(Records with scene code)
===
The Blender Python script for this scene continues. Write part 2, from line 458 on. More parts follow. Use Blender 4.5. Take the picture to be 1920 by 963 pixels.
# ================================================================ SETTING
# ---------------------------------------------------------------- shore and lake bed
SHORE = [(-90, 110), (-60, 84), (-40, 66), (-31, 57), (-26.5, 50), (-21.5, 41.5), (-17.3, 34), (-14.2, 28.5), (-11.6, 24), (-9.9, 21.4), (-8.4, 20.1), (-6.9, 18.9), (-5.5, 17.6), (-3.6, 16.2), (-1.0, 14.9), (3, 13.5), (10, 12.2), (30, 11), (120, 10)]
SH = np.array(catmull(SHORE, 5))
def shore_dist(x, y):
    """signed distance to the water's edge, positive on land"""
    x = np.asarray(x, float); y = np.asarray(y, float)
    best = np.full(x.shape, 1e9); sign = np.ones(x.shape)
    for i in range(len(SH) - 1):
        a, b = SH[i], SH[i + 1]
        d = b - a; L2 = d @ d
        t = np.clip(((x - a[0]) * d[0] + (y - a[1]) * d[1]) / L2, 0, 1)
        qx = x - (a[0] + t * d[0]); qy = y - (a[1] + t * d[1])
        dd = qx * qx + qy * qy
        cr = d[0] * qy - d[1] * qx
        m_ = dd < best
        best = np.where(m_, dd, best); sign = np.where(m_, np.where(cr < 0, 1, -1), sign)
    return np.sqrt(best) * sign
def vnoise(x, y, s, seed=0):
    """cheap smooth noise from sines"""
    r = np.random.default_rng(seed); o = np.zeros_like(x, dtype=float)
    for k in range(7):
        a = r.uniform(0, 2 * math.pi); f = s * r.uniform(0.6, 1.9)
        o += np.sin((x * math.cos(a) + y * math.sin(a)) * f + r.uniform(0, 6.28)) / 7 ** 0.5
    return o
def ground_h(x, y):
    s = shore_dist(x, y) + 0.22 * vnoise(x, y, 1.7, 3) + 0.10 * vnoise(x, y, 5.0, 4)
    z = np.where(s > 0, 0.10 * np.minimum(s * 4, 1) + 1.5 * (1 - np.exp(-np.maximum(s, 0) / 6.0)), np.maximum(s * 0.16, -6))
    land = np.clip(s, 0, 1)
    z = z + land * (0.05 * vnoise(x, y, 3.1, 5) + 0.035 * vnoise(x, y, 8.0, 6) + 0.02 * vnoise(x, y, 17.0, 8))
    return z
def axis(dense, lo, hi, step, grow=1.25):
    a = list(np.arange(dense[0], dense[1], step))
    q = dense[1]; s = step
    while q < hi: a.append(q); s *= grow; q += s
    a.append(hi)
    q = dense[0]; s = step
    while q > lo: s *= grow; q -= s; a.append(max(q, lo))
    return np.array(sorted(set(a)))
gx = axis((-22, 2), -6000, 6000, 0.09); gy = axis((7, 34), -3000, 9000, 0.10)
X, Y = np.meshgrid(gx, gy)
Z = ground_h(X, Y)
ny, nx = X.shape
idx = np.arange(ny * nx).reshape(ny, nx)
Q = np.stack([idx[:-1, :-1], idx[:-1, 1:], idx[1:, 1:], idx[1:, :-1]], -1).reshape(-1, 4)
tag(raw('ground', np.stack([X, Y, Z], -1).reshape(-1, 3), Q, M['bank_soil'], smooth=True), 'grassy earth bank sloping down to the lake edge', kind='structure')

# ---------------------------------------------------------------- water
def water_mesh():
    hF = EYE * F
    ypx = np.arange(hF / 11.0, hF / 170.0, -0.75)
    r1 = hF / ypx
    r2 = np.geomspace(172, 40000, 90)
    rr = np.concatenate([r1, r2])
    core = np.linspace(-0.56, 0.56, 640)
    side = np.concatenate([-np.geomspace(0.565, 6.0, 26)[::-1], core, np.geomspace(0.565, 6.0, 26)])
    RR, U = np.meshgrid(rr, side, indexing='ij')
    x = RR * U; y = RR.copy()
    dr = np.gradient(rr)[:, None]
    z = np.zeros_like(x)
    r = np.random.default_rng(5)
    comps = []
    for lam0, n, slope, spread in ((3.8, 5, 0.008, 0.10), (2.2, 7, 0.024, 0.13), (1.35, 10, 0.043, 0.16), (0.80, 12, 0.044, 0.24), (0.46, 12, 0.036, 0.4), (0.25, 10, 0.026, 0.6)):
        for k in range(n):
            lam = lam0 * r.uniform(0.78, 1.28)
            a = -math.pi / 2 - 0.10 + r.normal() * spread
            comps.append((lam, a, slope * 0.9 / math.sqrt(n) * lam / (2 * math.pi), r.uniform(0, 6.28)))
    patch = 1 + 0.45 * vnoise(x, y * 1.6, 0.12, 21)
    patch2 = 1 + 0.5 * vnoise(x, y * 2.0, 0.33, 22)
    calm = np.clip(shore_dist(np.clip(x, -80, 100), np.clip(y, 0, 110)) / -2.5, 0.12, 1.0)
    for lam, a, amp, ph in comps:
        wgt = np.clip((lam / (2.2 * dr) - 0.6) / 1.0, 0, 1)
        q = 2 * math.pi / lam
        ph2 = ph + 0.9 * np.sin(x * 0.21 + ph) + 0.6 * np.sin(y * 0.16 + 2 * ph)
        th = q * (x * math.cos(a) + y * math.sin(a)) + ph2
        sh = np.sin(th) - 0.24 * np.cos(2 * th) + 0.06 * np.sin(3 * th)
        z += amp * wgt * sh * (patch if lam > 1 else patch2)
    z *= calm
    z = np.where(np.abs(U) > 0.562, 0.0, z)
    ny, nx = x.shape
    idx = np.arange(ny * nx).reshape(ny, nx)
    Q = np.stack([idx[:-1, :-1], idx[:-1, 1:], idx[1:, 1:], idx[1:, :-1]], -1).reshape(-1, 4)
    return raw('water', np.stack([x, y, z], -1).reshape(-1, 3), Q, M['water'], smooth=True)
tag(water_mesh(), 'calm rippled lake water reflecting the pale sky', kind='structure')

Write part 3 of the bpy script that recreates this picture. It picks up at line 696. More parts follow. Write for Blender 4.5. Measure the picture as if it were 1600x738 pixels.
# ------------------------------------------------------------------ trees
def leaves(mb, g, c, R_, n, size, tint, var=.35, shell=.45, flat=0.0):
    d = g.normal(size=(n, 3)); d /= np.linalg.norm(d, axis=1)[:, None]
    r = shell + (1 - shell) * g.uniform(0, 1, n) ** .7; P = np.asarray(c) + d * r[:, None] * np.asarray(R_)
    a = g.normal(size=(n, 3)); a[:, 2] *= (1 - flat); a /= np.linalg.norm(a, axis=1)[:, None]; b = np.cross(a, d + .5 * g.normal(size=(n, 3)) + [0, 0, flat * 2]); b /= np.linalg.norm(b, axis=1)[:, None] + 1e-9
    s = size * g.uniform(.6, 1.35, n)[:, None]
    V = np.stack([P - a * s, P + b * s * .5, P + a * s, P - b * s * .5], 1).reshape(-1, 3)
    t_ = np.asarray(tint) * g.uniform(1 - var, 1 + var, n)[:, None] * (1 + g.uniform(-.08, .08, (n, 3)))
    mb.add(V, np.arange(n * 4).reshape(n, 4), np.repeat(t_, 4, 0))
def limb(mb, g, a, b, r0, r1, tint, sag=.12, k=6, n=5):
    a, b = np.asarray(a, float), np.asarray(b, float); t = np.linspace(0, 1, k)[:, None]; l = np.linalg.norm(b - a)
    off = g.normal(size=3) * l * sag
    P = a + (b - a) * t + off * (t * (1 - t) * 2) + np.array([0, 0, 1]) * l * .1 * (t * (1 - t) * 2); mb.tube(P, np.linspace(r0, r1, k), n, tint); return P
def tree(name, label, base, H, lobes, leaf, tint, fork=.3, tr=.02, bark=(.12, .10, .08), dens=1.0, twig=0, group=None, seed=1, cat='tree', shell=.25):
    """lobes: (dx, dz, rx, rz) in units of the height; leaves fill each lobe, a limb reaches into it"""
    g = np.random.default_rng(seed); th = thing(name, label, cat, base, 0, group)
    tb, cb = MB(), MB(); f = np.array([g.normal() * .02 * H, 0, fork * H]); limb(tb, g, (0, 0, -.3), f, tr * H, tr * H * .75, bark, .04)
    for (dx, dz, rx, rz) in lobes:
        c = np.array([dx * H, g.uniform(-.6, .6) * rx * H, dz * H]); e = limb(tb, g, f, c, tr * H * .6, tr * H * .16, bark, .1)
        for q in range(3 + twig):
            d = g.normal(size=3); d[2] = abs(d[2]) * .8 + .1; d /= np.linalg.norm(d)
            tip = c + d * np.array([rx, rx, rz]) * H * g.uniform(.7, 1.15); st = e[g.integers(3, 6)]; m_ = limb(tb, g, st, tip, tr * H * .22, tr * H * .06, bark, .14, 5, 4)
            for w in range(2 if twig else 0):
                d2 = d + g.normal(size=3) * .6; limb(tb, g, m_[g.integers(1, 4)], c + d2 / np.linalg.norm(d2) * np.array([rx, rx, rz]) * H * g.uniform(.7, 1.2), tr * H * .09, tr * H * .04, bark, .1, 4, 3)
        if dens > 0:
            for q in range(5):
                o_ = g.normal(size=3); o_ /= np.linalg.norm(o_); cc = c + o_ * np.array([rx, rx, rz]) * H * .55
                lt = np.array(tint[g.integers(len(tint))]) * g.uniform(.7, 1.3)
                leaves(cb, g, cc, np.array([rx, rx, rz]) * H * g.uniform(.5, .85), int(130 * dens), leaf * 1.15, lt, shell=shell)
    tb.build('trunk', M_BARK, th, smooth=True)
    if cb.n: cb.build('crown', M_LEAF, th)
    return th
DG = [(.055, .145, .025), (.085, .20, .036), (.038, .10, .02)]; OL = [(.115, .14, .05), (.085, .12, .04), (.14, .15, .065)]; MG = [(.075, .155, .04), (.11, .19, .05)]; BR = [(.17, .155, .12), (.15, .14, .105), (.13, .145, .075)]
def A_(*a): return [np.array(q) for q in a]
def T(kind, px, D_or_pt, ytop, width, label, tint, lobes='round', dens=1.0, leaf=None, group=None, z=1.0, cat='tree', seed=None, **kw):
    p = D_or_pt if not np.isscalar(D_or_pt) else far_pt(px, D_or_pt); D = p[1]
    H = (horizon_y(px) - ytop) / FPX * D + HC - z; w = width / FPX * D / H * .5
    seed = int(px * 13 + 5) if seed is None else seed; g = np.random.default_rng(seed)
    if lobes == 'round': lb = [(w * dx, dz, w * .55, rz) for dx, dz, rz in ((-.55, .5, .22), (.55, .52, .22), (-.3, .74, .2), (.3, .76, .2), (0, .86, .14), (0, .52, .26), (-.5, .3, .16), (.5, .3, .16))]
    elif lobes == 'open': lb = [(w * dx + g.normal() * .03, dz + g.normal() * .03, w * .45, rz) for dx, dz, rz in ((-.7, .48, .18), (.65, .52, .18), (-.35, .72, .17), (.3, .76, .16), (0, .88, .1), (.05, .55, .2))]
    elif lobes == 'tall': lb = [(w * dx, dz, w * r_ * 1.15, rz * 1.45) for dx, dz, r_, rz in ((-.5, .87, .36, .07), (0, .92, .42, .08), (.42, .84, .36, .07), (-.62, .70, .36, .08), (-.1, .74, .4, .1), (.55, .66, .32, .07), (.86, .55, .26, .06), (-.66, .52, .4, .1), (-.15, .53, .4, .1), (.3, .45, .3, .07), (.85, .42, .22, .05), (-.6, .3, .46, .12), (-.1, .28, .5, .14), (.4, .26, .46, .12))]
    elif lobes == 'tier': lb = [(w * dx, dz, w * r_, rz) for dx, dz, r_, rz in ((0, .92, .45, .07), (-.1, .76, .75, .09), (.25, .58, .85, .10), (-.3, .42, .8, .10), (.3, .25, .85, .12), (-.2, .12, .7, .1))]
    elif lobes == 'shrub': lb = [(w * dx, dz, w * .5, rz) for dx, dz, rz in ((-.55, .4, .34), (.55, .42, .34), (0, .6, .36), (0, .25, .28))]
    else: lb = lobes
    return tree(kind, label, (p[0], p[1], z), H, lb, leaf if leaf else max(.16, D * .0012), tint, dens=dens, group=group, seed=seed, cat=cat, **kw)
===
» EXERCISE DETAILS
Gather each line in these records that contains the string "part".

» FINISHED TASK
The Blender Python script for this scene continues. Write part 2, from line 458 on. More parts follow. Use Blender 4.5. Take the picture to be 1920 by 963 pixels.
Write part 3 of the bpy script that recreates this picture. It picks up at line 696. More parts follow. Write for Blender 4.5. Measure the picture as if it were 1600x738 pixels.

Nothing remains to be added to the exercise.